[mythtv-users] MythTV 0.23 Available

Richard Shaw hobbes1069 at gmail.com
Tue May 11 18:26:32 UTC 2010

On Tue, May 11, 2010 at 12:53 PM, Brian J. Murrell
<brian at interlinx.bc.ca> wrote:
> On Tue, 2010-05-11 at 12:26 -0500, Richard Shaw wrote:
>> I'm trying to understand how this would work. If we were talking about
>> something like Virtualbox I would understand. The snapshot seems to
>> track changes without modifying the original disk image so if you run
>> into a problem you delete the snapshot and you're back to your
>> pre-upgrade condition.
> LVM snapshots would (IMHO) really be better named a "fork".  Once you
> take a snapshot of an LVM device (which is nothing more than a block
> device on which your filesystem lives) you now have two block devices
> which are readable and writable and at the moment of the snapshot,
> identical.  You can mount the filesystem on the snapshotted device and
> read and write to it without causing any changes to the
> device/filesystem that the snapshot was taken from.

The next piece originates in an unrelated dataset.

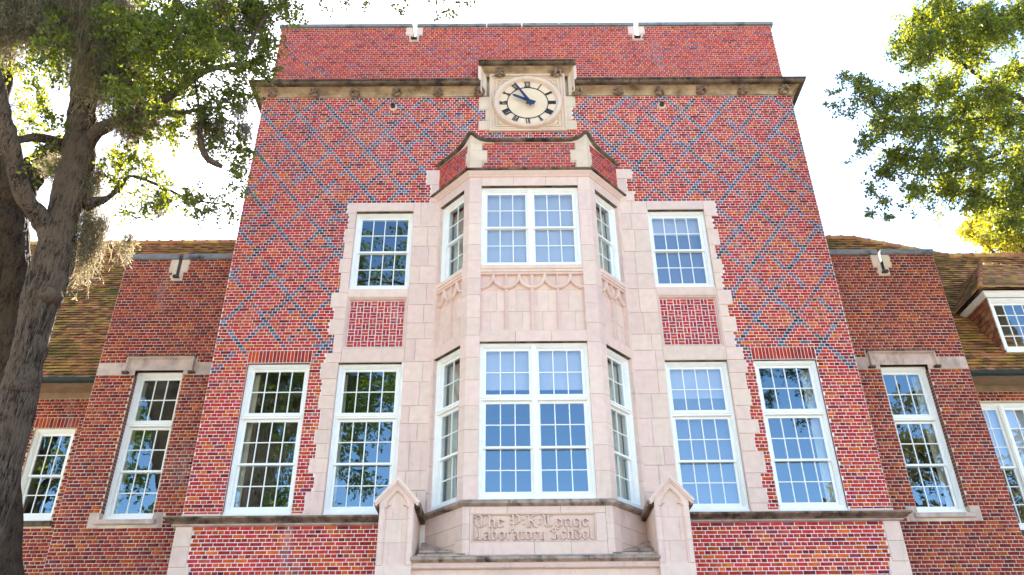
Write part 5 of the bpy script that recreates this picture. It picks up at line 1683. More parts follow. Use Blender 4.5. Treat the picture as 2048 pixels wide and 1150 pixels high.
OAK = [[(-6.45,-5.0,2.91,0.325),(-6.6,-5.0,3.9,0.275),(-6.62,-5.0,4.8,0.264),(-6.74,-5.0,6.08,0.269),(-6.75,-5.0,6.5,0.254),(-6.79,-5.0,6.91,0.279),(-6.83,-5.0,7.39,0.279),(-6.86,-5.0,7.94,0.293),(-6.89,-5.0,8.45,0.285),(-6.92,-5.0,9.16,0.279),(-7.0,-5.0,9.93,0.265),(-7.16,-5.0,10.74,0.235),(-7.33,-5.0,11.49,0.218),(-7.41,-5.2,12.31,0.197),(-7.49,-5.5,13.42,0.176),(-7.47,-6.0,14.86,0.146),(-7.64,-6.5,17.55,0.11)],[(-6.8,-5.05,7.91,0.173),(-6.94,-5.15,8.28,0.168),(-7.07,-5.3,8.5,0.154),(-7.24,-5.5,8.73,0.146),(-7.36,-5.8,9.16,0.152),(-7.52,-6.0,9.62,0.146),(-7.7,-6.2,10.14,0.141),(-8.04,-6.5,10.86,0.128),(-8.55,-7.0,11.95,0.1)],[(-6.94,-5.0,9.92,0.136),(-6.74,-5.1,10.21,0.122),(-6.26,-5.3,10.28,0.098),(-5.88,-5.4,10.43,0.083),(-5.62,-5.4,10.64,0.076),(-5.3,-5.3,11.2,0.063),(-5.06,-5.2,11.44,0.056),(-4.9,-5.0,11.7,0.049),(-4.66,-4.8,11.79,0.033),(-4.45,-4.6,11.7,0.021)],[(-5.88,-5.4,10.43,0.053),(-5.59,-5.2,10.48,0.046),(-5.28,-5.0,10.74,0.035),(-5.02,-4.8,10.97,0.024)],[(-6.64,-5.0,8.89,0.109),(-6.56,-4.9,9.02,0.088),(-6.53,-4.7,9.24,0.053),(-6.44,-4.6,9.52,0.042),(-6.38,-4.5,9.82,0.031),(-5.94,-4.4,9.7,0.027),(-5.52,-4.2,9.59,0.02),(-5.11,-4.0,9.64,0.016)],[(-7.26,-5.1,9.99,0.091),(-7.28,-5.4,9.8,0.081),(-7.41,-5.6,9.64,0.072),(-7.52,-5.8,9.34,0.056)],[(-7.39,-5.0,11.83,0.106),(-7.09,-5.0,12.29,0.091),(-6.7,-5.0,12.77,0.085),(-6.2,-5.0,12.58,0.076),(-6.18,-5.0,13.14,0.069),(-5.98,-5.2,13.79,0.061),(-5.18,-5.6,14.32,0.052),(-3.62,-6.2,14.53,0.042),(-2.2,-6.5,13.8,0.032),(-1.52,-6.5,12.8,0.023)],[(-7.33,-5.0,11.49,0.097),(-7.43,-5.4,11.75,0.079),(-7.68,-5.8,11.64,0.062),(-7.97,-6.0,11.42,0.045)],[(-5.39,-5.3,11.17,0.016),(-5.23,-5.2,10.54,0.027),(-5.14,-5.1,10.01,0.057),(-4.98,-5.1,9.67,0.06),(-4.77,-5.0,9.58,0.045)],[(-4.9,-5.0,11.7,0.037),(-4.75,-5.0,12.16,0.033),(-4.61,-5.1,12.52,0.029),(-4.3,-5.2,12.89,0.025),(-3.6,-5.5,13.14,0.021)],[(-7.47,-6.0,14.86,0.112),(-7.54,-7.5,15.18,0.087),(-8.45,-9.0,16.17,0.06)],[(-7.64,-6.5,17.55,0.092),(-5.59,-8.5,19.29,0.069),(-5.04,-10.0,26.87,0.061)]]
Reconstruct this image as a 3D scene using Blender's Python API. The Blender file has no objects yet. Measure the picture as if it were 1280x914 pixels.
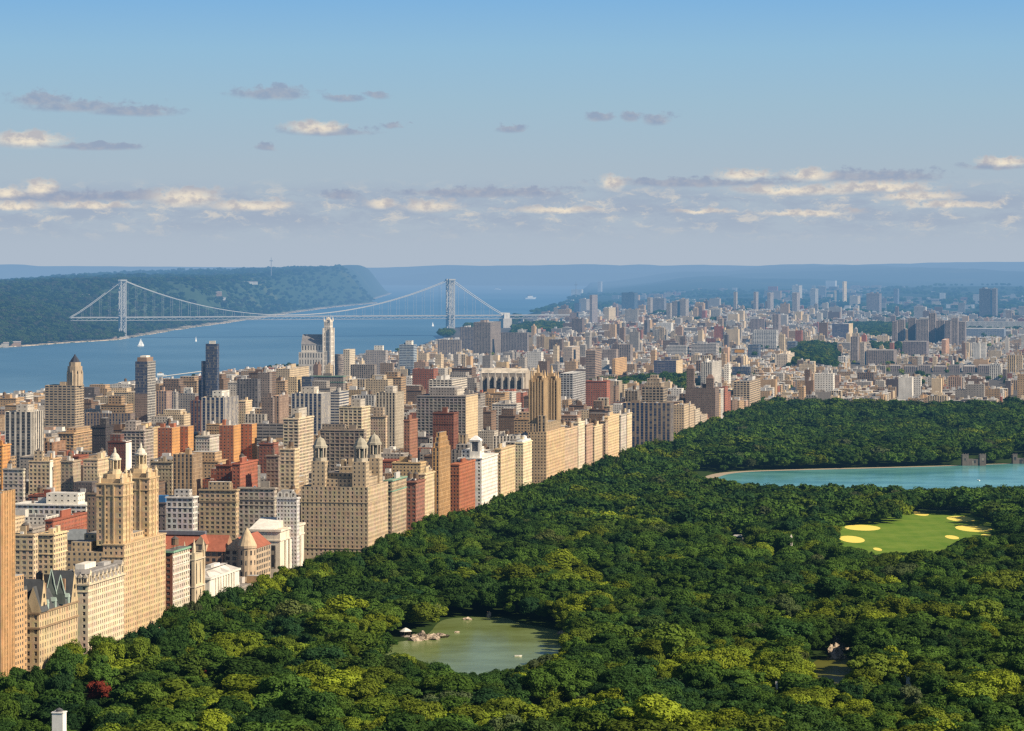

I think there needs to be some better documentation. I read through
the LVM howto at TLDP which left much to be desired as well as read a
few articles which mostly had to do with making backups from live
systems, which is all I could quickly find, hence some of my
assumptions. One of which apparently incorrectly stated that snapshots
are not persistent[1].


>> As far as I can tell, LVM snapshots work differently. The underlying
>> file system continues to be modified but it copies the to be modified
>> chucks to the snapshot first to present an unmodified file system.
> Hrm.  I'm afraid there were too many typos in there for me to grasp what
> you are trying to say.

Sorry, I reworded what I was going to say and apparently didn't
proofread it well enough, but apparently one of the articles I was
reading was incorrect at the point is now moot.

>> Other than letting you make a live backup (such as dd'ing the who
>> volume) I don't see any real advantage.
> As I said, a snapshot is the space and time efficient equivalent of
> dding from one block device to another.
>> You still need enough space
>> somewhere to make a complete copy.
> No.  You only need as much space as is required to store the "changes"
> you make to one of the devices.  If you took a snapshot and did nothing
> with either the snapshot or the origin, you would use no extra space at
> all but have two block devices that were (virtual) "copies" of each
> other.

I think we're combining two different questions causing the confusion.
I understand the snapshot only tracks changes (and now I understand
those changes can be to the original file system or the snapshot).

>> If you run into an issue, how
>> exactly does this help you?
> Since a snapshot is a block device as fully functional as the origin it
> was snapshotted from, you can mount the snapshot exactly as if it were
> the origin.  You can even reboot from it if you need to.
> Anything you could do by dding from one block device (i.e. filesystem)
> to another block device (i.e. being able to boot from either) you can do
> with LVM snapshots.

Here I was really asking a separate question. How does this work in
the specific case of upgrading Myth? Do you upgrade the original
system or the snapshot? If you upgrade the snapshot and things go
wrong, I see how that would be helpful. You can drop the snapshot and
go back to where you were. If the upgrade goes right, how do you merge
the difference with the original file system? Or do you?